Note each line of the listing that contains the string "parts", and copy it.

--- Begin Dataset records ---

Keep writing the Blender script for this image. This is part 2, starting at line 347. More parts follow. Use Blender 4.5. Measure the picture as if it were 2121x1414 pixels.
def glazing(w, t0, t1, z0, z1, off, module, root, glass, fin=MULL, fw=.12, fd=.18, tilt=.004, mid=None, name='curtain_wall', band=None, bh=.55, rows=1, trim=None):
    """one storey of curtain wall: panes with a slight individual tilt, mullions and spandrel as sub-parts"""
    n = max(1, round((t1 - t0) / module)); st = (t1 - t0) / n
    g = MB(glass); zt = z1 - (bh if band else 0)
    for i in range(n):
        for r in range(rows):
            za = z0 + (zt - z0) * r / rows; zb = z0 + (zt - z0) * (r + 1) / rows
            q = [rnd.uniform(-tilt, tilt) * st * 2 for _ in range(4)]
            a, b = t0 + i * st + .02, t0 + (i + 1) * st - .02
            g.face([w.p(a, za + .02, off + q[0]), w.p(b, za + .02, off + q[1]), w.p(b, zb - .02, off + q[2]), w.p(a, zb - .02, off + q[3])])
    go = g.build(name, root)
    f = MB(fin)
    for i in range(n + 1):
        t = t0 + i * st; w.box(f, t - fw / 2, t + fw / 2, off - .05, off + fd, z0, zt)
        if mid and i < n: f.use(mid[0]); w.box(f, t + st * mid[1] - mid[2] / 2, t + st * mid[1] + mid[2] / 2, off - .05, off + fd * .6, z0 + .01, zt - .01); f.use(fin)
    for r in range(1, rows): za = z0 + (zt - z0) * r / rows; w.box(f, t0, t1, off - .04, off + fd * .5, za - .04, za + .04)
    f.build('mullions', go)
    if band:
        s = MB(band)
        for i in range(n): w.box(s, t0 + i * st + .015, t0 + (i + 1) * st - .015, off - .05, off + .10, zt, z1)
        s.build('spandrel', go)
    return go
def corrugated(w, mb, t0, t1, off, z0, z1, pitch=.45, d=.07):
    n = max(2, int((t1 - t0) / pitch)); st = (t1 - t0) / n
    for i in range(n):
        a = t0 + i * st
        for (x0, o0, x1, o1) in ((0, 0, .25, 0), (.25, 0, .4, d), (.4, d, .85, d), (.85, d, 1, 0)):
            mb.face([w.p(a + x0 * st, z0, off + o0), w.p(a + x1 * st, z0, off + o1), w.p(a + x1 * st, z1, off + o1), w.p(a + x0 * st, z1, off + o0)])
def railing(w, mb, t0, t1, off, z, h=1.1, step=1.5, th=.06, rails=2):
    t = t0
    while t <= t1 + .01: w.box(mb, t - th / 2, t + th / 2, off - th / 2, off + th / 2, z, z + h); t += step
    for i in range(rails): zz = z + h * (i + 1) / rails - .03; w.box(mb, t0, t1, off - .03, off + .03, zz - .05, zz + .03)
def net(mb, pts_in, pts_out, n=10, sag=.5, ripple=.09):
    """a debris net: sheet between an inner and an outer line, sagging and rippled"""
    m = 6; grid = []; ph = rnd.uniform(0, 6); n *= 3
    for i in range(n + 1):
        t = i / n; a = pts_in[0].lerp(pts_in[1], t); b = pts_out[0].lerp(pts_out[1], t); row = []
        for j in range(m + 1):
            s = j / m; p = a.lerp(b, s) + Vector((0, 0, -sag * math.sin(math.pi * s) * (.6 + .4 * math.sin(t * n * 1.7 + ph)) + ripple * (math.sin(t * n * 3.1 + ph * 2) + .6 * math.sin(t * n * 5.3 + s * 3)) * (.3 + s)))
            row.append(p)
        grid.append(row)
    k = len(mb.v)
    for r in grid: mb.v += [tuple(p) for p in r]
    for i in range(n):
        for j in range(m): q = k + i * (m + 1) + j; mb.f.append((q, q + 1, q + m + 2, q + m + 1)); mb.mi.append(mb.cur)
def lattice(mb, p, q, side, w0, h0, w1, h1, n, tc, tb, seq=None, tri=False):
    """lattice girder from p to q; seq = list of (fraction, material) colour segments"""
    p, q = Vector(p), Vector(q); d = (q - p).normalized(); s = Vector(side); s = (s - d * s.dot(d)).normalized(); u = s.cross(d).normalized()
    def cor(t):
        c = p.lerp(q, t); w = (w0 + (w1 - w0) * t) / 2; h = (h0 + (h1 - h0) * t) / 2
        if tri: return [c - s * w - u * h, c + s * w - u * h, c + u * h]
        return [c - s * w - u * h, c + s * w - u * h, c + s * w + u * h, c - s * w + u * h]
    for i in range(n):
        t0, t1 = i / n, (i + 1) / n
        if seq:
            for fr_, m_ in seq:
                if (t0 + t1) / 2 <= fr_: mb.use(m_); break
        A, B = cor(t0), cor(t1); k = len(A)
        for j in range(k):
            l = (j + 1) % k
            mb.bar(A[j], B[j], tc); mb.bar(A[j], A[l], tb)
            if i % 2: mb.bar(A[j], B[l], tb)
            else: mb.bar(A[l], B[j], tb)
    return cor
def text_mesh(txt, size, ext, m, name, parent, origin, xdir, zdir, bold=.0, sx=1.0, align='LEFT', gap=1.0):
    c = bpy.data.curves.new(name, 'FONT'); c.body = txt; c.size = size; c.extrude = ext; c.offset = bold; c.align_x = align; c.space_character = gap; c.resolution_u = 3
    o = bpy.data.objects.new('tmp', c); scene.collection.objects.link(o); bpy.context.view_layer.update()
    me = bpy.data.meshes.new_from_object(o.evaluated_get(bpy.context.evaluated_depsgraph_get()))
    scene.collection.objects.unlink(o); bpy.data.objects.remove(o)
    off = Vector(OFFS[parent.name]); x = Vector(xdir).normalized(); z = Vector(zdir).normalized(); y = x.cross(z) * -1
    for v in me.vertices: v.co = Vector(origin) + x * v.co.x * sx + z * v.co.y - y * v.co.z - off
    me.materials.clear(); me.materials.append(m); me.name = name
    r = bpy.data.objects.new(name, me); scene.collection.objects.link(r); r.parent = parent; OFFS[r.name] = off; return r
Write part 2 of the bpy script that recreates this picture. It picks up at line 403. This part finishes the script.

--- End Dataset records ---

[The solution]
Keep writing the Blender script for this image. This is part 2, starting at line 347. More parts follow. Use Blender 4.5. Measure the picture as if it were 2121x1414 pixels.
    """one storey of curtain wall: panes with a slight individual tilt, mullions and spandrel as sub-parts"""